Pam Parsons grew up with the cottages and a love of art in her blood. She attended schools in South Weymouth and spent her summers in the cottages. “My brother and I would get out of the car and immediately run down to the beach. We loved it!” she recalls. “I remember the fried clams and the go-carts,” she recalls with a laugh. “It was a great experience growing up.”

During those years it was a tradition that when children arrived at the Holiday Shores, they would first race to the beach to find a special shell or rock. Once found, they would bring it to Ray, who would be sitting on the deck of his cottage. By the end of the week, he would have painted these treasures with their names, the date and a whimsical nautical picture to take home with them. “It might have been a lighthouse or a sailboat or just a gull on the beach,” Parsons recalls. Many children, whose families came back summer after summer, amassed a collection of shells and rocks that they treasure today.

Pam Parsons knew from the beginning that art was what she wanted to pursue as well. “I was always creating,” she recalls. “When I was 16 Dad had me painting clapboards and other pictures for gift shops here and in Scituate,” she recalls fondly. “He was a professional artist and I always asked him to look at them afterwards,” she recalls. Ray Parsons made a living as a commercial artist and illustrator with a business in Boston, where he designed the Freedom Trail brochure and covers for Pratt and Whitney, among many other clients.

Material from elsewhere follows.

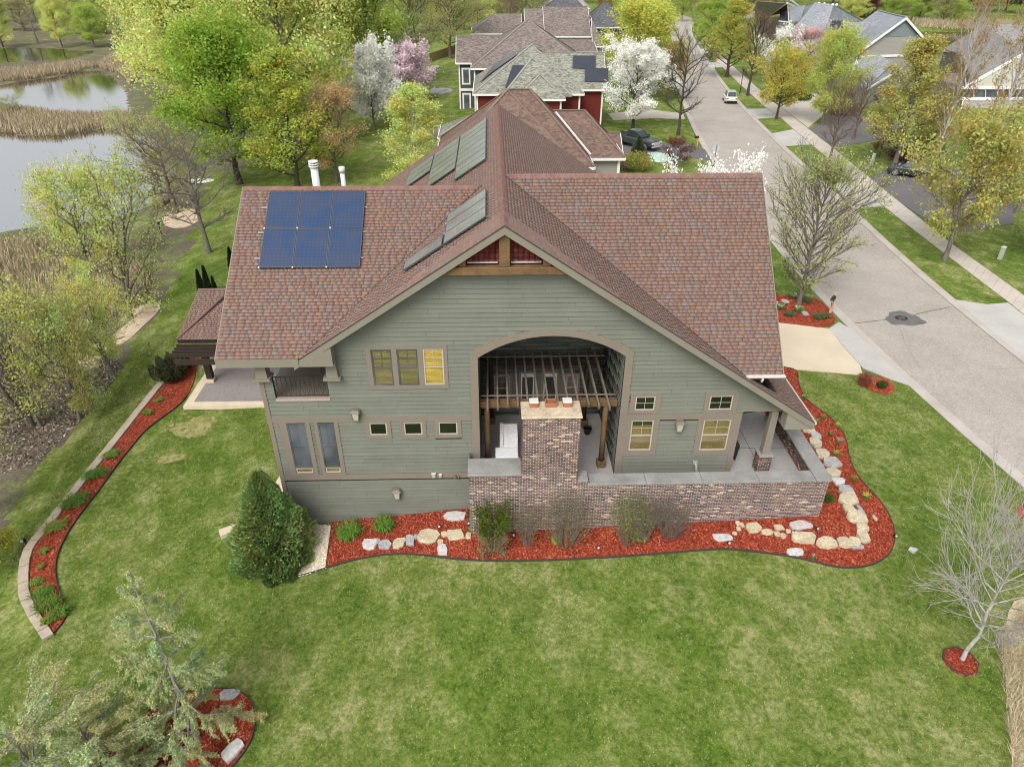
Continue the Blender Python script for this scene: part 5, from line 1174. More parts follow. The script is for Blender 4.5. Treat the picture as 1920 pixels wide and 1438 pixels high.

With that background, “I always knew I wanted to go to art school,” Parsons says. She applied and was accepted to the Art School of the Museum of Fine Arts in Boston. “It was the best time of my life,” she says, and she fell in love with the art of stained glass. While at school she also decided at the last minute to take an art education course and it wound up helping determine the course she ultimately pursued. She earned a masters in education from Cambridge College and spent the past 28 years teaching elementary art in Marshfield.

Along the way, Parsons has also taught art to adults, including teaching stained glass design at Quincy VoTech and in the Braintree evening program, as well as instructing a dried floral design course in the Hingham High School evening program.

Parsons’ parents passed away several years and ago and she now owns the Holiday Shores cottages herself. While she does have a website (www.oceanfronths.com), she is retaining the same feeling of the old Cape that she fell in love with as a child. Each spring she prepares and manages the properties, with help from many willing hands of family and friends. She is proud of the fact that many of the families have been coming to the cottages for decades, and now the children are bringing their children back.

Parsons knows that the three-quarters of an acre plus waterfront lot that the cottages sit on is prime real estate, but she wants to maintain the cottages as her parents saw them. The tradition is important to her and a stroll through the cottages attests to her commitment.The cottages are staggered on the slight incline of the Cape Cod lawn where they sit, so that all have a view of the Sound. With the original fir floors and knotty pine walls, they each boast a working fireplace and a deck. The original furniture sports a fresh coat of Benjamin Moore slate blue paint. Sprinkled on the walls of each cottage are her parents’ paintings, including clipper ships and nautical scenes by Ray and a floral by Alice Parsons.

Even early in the season, children frolic next to the sparking water along the sandy white 90-foot beach. They are searching for that perfect shell or rock to take home at the end of their vacation. Parsons sees them and smiles, remarking that when she retires from her teaching job (in the next year or so,) she plans to bring back another tradition. “I will be painting their names and those nautical pictures on their rocks and shells,” she says, and her mind’s eye sees the traditions behind and those to come.